INSTRUCTIONS FOR THE TASK
Retype exactly the lines from the first one through the line with "-.5, .9), 35, 42)", including both ends; skip any pictures.

ENTRIES SUPPLIED
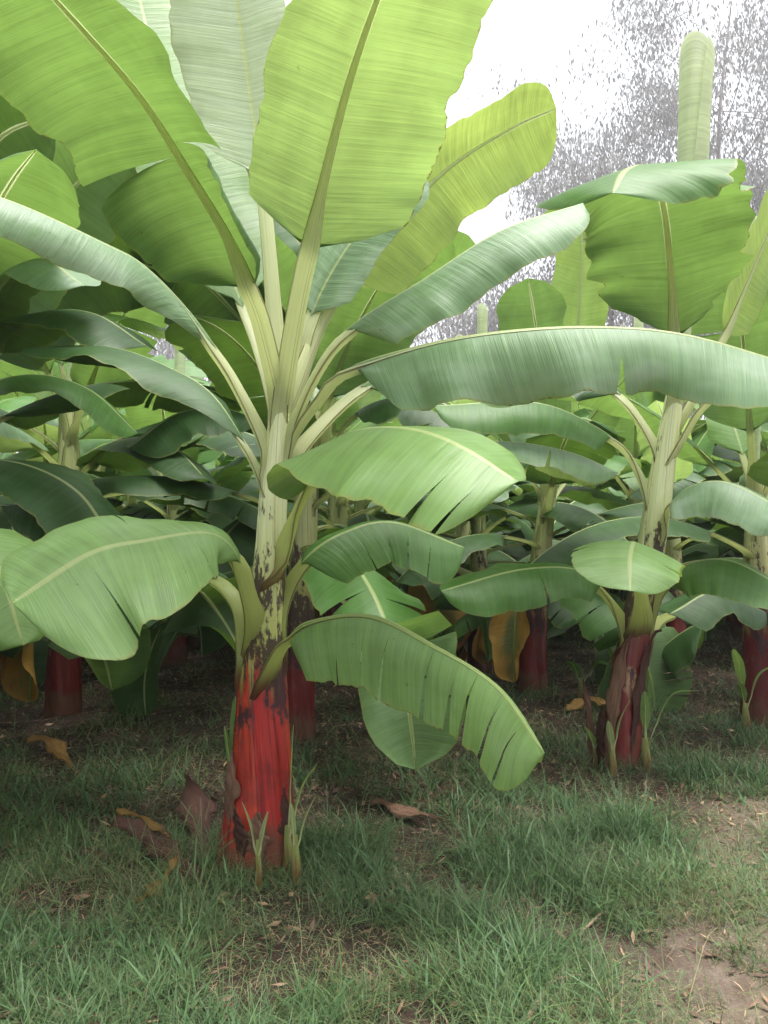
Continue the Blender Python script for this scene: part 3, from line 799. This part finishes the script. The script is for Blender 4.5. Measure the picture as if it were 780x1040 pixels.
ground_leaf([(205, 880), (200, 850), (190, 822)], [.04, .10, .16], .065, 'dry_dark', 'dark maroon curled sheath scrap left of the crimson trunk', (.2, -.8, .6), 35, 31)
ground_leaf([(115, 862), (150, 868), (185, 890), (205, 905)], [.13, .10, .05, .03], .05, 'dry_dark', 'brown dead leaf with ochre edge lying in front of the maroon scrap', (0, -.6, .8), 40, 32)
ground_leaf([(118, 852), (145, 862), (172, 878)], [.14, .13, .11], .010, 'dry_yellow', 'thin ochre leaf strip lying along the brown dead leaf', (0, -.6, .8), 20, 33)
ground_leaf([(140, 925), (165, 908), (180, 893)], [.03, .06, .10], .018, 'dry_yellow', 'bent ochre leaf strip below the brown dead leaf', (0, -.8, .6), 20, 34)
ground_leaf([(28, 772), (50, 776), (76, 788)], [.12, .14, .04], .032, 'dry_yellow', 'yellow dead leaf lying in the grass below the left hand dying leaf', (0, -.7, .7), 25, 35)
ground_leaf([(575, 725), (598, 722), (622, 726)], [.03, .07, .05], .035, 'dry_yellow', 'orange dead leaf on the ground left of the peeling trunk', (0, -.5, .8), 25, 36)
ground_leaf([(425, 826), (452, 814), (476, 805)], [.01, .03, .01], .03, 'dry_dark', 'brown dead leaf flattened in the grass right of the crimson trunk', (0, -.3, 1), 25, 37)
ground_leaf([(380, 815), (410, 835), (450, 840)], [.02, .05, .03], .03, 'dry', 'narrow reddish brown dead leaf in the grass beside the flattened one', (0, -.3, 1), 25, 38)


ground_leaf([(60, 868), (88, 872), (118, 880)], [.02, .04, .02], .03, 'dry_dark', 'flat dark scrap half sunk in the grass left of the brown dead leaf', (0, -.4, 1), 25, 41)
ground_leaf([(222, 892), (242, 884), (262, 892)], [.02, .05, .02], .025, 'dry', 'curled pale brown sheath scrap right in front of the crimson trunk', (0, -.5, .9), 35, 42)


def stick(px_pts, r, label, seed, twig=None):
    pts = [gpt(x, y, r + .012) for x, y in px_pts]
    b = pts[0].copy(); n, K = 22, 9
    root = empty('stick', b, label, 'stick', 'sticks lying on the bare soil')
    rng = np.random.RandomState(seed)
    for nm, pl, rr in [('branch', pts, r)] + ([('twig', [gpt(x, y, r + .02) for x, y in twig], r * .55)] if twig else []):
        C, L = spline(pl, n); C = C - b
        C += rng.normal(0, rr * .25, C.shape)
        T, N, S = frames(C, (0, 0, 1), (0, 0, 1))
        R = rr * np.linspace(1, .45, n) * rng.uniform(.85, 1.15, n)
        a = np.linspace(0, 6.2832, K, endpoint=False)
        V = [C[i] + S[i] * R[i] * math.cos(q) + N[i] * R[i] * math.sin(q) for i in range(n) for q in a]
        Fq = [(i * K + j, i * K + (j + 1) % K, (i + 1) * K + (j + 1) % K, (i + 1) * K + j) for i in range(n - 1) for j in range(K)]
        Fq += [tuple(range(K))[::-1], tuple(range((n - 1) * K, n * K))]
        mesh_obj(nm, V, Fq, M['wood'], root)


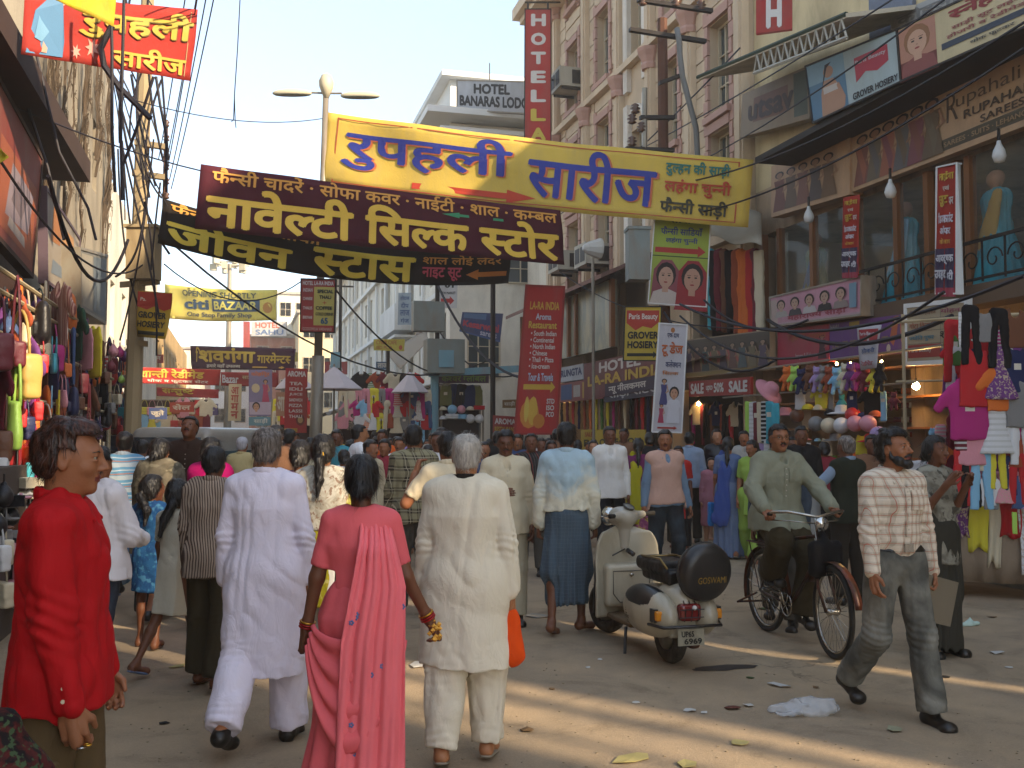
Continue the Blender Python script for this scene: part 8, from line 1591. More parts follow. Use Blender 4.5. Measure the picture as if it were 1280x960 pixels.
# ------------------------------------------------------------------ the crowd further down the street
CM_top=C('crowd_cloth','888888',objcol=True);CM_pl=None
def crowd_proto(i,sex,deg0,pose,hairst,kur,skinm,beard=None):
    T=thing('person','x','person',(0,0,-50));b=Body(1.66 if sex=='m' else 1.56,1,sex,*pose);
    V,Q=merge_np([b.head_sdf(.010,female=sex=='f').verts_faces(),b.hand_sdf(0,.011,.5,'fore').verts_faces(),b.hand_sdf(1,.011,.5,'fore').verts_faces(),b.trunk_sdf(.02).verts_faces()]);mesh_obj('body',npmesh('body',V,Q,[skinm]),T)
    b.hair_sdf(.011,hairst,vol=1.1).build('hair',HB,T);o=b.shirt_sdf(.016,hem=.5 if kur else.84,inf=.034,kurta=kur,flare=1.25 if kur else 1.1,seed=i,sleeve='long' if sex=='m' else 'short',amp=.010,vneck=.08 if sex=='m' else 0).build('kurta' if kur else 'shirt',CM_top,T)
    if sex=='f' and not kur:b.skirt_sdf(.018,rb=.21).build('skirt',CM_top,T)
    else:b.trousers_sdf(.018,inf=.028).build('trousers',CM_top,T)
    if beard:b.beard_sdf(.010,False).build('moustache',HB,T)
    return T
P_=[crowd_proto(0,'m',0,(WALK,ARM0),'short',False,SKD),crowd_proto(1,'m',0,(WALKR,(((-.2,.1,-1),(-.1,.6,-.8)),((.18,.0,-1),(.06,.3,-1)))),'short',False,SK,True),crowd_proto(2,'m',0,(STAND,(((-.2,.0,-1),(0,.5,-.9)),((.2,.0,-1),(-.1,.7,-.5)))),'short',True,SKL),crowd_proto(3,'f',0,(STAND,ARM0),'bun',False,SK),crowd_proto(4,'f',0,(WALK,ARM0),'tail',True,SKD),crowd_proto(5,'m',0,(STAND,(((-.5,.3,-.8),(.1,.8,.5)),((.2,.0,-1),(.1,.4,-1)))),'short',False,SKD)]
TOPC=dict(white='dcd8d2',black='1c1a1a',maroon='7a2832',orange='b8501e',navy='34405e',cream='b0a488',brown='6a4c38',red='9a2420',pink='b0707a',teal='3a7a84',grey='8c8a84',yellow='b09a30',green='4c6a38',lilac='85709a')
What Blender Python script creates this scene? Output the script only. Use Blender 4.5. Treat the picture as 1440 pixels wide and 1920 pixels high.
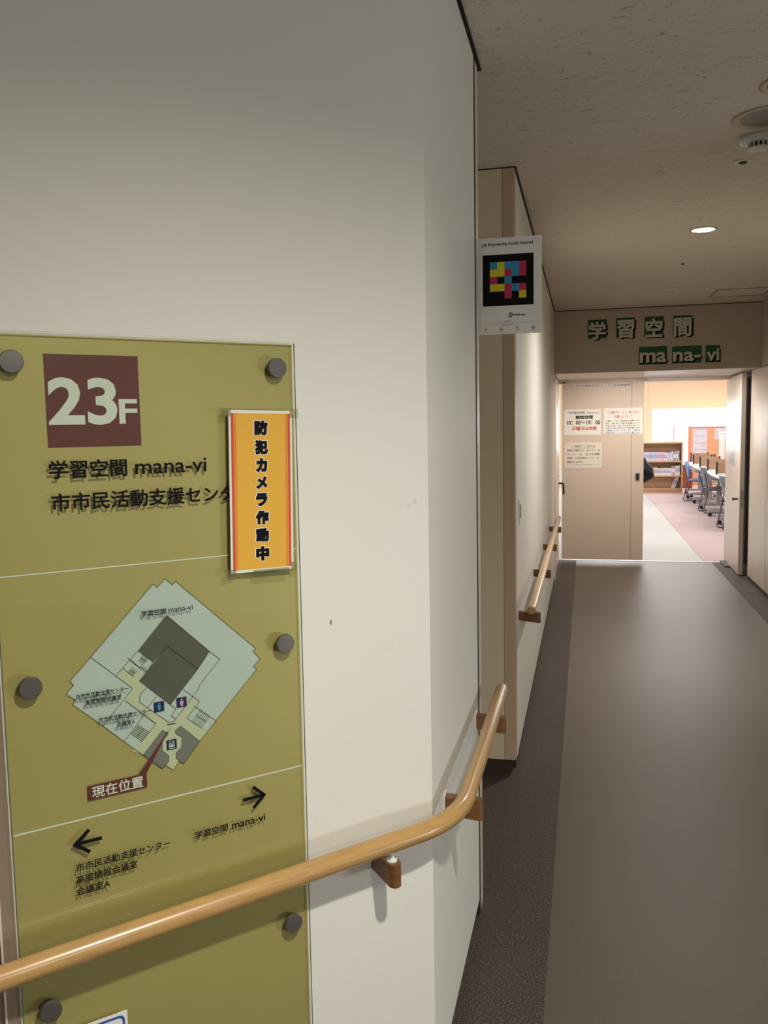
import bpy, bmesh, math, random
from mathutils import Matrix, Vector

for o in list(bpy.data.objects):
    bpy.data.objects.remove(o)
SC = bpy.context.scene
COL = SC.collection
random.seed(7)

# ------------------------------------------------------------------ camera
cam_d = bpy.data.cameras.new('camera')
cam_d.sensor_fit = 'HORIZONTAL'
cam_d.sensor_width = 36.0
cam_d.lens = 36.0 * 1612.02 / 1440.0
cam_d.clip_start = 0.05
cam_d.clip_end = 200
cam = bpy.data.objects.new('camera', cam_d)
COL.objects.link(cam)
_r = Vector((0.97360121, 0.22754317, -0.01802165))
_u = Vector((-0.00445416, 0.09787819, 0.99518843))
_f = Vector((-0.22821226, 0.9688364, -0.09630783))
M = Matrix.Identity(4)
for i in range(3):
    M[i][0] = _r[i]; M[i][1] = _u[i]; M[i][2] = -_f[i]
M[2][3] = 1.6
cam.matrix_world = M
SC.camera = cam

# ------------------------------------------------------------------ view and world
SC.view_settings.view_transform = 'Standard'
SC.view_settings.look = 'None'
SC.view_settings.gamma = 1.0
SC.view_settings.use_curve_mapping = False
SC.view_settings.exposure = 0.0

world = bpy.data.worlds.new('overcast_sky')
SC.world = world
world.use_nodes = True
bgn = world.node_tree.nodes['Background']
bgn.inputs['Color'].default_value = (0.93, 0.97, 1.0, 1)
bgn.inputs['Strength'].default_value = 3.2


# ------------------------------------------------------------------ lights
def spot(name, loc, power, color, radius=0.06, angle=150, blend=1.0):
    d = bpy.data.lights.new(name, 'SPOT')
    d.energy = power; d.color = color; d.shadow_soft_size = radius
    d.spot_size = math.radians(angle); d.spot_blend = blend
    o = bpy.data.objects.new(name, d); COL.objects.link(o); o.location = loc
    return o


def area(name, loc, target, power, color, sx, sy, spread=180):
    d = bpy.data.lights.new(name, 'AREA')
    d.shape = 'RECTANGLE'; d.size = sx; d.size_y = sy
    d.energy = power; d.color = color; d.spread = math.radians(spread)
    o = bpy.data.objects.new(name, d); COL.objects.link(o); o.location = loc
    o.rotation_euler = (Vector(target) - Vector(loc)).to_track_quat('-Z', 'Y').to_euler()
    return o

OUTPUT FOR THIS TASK
Continue the Blender Python script for this scene: part 3, from line 799. This part finishes the script. The script is for Blender 4.5. Measure the picture as if it were 780x1040 pixels.
ground_leaf([(205, 880), (200, 850), (190, 822)], [.04, .10, .16], .065, 'dry_dark', 'dark maroon curled sheath scrap left of the crimson trunk', (.2, -.8, .6), 35, 31)
ground_leaf([(115, 862), (150, 868), (185, 890), (205, 905)], [.13, .10, .05, .03], .05, 'dry_dark', 'brown dead leaf with ochre edge lying in front of the maroon scrap', (0, -.6, .8), 40, 32)
ground_leaf([(118, 852), (145, 862), (172, 878)], [.14, .13, .11], .010, 'dry_yellow', 'thin ochre leaf strip lying along the brown dead leaf', (0, -.6, .8), 20, 33)
ground_leaf([(140, 925), (165, 908), (180, 893)], [.03, .06, .10], .018, 'dry_yellow', 'bent ochre leaf strip below the brown dead leaf', (0, -.8, .6), 20, 34)
ground_leaf([(28, 772), (50, 776), (76, 788)], [.12, .14, .04], .032, 'dry_yellow', 'yellow dead leaf lying in the grass below the left hand dying leaf', (0, -.7, .7), 25, 35)
ground_leaf([(575, 725), (598, 722), (622, 726)], [.03, .07, .05], .035, 'dry_yellow', 'orange dead leaf on the ground left of the peeling trunk', (0, -.5, .8), 25, 36)
ground_leaf([(425, 826), (452, 814), (476, 805)], [.01, .03, .01], .03, 'dry_dark', 'brown dead leaf flattened in the grass right of the crimson trunk', (0, -.3, 1), 25, 37)
ground_leaf([(380, 815), (410, 835), (450, 840)], [.02, .05, .03], .03, 'dry', 'narrow reddish brown dead leaf in the grass beside the flattened one', (0, -.3, 1), 25, 38)


ground_leaf([(60, 868), (88, 872), (118, 880)], [.02, .04, .02], .03, 'dry_dark', 'flat dark scrap half sunk in the grass left of the brown dead leaf', (0, -.4, 1), 25, 41)
ground_leaf([(222, 892), (242, 884), (262, 892)], [.02, .05, .02], .025, 'dry', 'curled pale brown sheath scrap right in front of the crimson trunk', (0, -.5, .9), 35, 42)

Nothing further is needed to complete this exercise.